Fabrics and wallpapers are chockablock with designs any Yankee great-grandmother would recognize—tattersalls and other plaids, small-scale florals, quilted motifs—but amped up with an extra jolt of energy. Quirky hooked rugs abound. The furnishings are eclectic but on point in that “acquired over generations” kind of way. Vintage and flea-market finds rub shoulders with the occasional piece from a more recent era: Consider the inlaid kitchen table and its sunny attendant ring of Bruno Rey chairs.

The den’s custom sectional is upholstered in a Lisa Corti floral and lined with pillows of a Corti stripe. Vintage Scandinavian pine cocktail table from 1stDibs; vintage Danish swing-arm sconce; roller shades by Zwick Window Shade Co.

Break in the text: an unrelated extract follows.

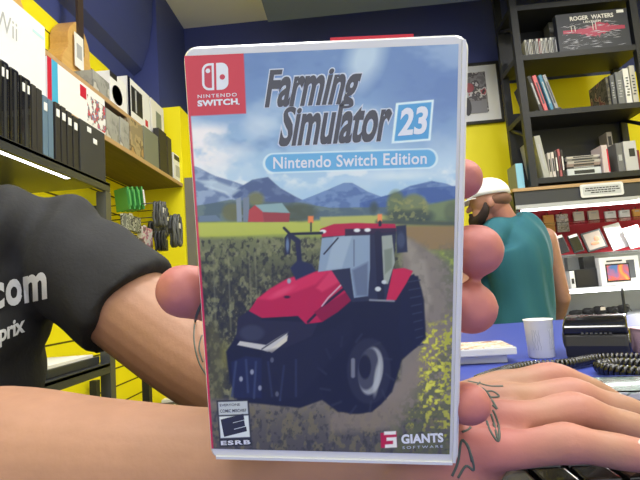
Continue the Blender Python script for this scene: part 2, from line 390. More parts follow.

Some of the choicer treasures came from antiques dealer Andrew Spindler’s shop in the nearby town of Essex. Spindler, in fact, quickly fell into place as unofficial godfather for the project, not only suggesting a contractor for the job but also clueing the group in to vibe-appropriate local makers like the Folly Cove Designers, a mid-20th-century cooperative of women whose jaunty hand-printed fabrics remain in high demand. He also introduced Jordan and Merrill to Beauport, the sublimely idiosyncratic warm-weather retreat of Henry Davis Sleeper, a seminal figure among designers in the US—and it’s hard not to sense a certain kinship between the two homes.

“It’s always scary when you renovate a house,” Jordan muses. “Things can go wrong so quickly; you can really ruin it.” Ruination was never a worry in the present case, though. “There was a joyousness to all of these people collaborating and figuring things out that I think you feel in the house,” says Merrill. “It was all people who got what needed to happen. Everything felt very much meant to be.”